Let $A=\{x \in\mathbb{R} \mid x^2+3x-9+2^{x^2+3x-2}+\log_2{(x^2+3x-2)}=0\}$

Question

Find $A=\{x \in\mathbb{R} \mid x^2+3x-9+2^{x^2+3x-2}+\log_2{(x^2+3x-2)}=0\}$.

My attempt:

Let $u=x^2+3x-2\implies u + 2^u + \log_2{u}=7$ and now we have an equation of type: $f(u)+f^{-1}(u)=u-7$ Can I use this in any way?

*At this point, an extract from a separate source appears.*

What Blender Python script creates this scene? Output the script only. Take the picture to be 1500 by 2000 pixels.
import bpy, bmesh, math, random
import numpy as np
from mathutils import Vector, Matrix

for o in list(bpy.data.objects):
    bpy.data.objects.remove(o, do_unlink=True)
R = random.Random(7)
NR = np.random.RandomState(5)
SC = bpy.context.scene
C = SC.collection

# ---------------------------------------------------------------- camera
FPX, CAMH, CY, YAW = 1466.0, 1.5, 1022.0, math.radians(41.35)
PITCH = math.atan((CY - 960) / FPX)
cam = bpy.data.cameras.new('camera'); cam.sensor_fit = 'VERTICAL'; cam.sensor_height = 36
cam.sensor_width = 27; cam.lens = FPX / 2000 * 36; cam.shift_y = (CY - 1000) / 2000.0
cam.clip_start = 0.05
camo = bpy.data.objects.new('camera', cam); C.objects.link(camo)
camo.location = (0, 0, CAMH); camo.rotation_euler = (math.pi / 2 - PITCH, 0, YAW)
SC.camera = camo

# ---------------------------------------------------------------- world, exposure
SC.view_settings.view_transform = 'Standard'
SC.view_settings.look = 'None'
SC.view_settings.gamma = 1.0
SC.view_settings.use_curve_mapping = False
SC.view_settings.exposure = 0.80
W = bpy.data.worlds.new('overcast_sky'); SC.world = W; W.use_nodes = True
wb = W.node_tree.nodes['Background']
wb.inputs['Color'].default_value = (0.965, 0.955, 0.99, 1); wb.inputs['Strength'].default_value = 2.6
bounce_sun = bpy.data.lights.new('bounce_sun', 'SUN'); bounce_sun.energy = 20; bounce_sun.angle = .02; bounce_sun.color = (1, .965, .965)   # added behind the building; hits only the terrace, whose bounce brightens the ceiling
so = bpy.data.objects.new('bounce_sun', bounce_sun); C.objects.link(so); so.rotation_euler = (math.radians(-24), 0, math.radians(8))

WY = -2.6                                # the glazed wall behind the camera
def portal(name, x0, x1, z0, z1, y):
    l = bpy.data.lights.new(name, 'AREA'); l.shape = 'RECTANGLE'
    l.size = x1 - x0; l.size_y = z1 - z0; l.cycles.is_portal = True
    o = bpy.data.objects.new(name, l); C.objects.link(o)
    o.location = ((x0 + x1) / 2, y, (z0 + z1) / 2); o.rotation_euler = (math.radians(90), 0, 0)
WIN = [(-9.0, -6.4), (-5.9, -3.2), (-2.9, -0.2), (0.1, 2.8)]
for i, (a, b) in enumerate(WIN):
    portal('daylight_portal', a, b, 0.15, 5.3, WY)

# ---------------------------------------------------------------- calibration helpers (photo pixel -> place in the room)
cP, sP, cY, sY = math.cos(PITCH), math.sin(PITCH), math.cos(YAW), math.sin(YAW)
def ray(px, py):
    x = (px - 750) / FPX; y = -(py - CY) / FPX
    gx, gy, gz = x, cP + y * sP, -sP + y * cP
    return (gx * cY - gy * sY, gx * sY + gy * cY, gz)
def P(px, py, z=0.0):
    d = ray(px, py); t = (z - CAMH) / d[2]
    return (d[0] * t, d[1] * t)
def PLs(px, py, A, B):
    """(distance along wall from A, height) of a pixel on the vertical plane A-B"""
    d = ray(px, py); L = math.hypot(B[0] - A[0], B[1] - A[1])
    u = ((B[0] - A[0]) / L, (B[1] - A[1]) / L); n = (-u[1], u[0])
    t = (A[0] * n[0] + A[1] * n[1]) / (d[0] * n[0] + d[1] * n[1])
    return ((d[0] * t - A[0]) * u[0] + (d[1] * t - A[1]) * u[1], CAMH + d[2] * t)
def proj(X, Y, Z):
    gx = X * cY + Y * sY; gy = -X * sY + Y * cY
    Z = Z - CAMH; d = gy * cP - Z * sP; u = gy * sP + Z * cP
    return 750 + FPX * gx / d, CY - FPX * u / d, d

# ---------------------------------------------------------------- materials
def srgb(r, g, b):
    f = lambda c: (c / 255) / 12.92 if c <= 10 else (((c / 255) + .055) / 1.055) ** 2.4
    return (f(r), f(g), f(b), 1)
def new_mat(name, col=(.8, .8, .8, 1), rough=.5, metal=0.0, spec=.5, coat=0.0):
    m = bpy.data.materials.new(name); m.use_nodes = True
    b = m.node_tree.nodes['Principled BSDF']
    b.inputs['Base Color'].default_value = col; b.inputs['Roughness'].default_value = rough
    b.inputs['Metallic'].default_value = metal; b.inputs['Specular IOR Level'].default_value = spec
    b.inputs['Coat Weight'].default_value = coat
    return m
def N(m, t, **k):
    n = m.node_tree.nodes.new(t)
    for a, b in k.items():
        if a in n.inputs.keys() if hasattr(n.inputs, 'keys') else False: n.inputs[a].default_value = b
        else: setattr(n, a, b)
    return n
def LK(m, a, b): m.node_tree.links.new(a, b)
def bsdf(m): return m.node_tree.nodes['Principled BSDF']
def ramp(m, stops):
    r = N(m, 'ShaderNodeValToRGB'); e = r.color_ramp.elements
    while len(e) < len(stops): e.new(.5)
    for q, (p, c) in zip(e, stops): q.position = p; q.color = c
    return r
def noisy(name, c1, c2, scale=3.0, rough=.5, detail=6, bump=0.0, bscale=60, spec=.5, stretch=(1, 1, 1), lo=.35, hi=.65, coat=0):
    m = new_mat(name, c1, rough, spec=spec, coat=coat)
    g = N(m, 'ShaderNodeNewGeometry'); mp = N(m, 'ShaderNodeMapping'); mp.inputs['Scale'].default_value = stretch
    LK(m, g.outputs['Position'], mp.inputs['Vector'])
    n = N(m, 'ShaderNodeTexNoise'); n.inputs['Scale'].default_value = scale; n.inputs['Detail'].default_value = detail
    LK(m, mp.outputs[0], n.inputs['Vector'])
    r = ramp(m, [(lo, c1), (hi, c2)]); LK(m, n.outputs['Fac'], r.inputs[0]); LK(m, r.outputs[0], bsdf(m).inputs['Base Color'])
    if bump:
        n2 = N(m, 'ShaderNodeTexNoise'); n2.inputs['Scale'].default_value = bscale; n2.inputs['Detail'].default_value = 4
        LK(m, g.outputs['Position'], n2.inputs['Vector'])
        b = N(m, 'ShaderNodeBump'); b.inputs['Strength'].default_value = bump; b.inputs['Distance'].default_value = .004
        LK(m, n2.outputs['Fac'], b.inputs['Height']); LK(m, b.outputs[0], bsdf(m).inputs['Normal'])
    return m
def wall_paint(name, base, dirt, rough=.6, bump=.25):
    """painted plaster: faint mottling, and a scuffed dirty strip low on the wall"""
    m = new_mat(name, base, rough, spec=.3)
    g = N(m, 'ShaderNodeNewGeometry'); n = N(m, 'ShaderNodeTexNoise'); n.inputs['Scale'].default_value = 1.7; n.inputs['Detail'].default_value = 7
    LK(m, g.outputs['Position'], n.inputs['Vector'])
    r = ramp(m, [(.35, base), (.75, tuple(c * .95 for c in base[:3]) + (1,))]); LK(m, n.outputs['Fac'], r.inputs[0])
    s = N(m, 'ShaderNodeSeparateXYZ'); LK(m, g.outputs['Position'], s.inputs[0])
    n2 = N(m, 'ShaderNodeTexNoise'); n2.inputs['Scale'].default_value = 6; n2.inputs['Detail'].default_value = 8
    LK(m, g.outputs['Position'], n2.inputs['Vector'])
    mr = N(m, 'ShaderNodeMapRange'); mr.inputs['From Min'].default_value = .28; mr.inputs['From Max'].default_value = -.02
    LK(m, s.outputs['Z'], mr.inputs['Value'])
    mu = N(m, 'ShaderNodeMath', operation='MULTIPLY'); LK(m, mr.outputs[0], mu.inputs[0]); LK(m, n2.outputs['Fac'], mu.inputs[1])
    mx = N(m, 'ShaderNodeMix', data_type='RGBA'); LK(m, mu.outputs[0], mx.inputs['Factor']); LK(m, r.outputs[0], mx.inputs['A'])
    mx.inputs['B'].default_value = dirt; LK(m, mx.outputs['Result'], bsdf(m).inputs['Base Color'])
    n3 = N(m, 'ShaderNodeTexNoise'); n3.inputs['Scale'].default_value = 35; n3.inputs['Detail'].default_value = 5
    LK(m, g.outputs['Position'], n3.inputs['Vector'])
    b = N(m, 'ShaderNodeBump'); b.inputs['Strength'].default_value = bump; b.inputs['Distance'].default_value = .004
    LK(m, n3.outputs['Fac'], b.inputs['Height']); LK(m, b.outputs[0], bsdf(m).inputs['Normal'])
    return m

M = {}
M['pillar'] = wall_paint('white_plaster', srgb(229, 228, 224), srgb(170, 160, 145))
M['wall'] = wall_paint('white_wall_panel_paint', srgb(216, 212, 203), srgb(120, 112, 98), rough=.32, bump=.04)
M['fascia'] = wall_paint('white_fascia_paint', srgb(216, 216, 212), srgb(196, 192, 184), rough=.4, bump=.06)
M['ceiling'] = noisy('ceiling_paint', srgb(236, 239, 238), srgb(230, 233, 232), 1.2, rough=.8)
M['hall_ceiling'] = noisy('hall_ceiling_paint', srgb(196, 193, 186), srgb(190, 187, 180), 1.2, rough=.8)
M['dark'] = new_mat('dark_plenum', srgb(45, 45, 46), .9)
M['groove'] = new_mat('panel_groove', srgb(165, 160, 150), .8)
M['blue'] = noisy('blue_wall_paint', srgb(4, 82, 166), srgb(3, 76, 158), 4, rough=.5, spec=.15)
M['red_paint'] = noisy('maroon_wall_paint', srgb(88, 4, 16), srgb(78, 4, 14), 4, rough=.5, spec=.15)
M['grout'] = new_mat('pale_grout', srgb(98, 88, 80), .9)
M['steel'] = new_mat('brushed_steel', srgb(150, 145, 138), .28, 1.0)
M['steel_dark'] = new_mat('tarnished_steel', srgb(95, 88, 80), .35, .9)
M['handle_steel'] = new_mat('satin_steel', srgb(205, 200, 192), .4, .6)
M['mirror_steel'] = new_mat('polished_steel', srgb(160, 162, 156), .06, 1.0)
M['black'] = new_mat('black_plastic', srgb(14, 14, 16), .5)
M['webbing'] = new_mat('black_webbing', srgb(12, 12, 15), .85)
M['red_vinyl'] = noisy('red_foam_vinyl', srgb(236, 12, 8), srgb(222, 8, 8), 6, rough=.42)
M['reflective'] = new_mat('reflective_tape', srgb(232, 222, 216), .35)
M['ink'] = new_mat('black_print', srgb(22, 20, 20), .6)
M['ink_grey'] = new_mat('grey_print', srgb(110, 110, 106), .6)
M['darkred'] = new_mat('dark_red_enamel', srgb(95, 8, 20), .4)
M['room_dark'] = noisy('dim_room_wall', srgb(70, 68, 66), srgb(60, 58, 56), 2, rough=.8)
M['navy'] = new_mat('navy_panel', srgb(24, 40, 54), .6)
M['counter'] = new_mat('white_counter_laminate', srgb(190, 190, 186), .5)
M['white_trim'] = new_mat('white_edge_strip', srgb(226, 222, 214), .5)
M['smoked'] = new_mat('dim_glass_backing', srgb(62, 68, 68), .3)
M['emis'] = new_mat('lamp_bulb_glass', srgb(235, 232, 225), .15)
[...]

Or if we take $f(x)=x+2^x+\log_2{x}\space\space\space\space\space \forall x\in(0,\infty).$$f(x)$ is strictly increasing on $(0,\infty).$ So we have an unique solution for $f(x)=7$ but how could I find it? or atleast approximate it?

Answer 1

The function $g(u)=u + 2^u + \log_2{u}$ is strictly increasing, so it cuts every line $y=a$ at most once. I gues it is not difficult to guess for which $u$ if $a=7$.

Answer 2

Since $f$ increases, we see that $2$ is an unique root of $f(u)=7$.

Thus, $$x^2+3x-2=2$$ and we got the answer: $$\{1,-4\}$$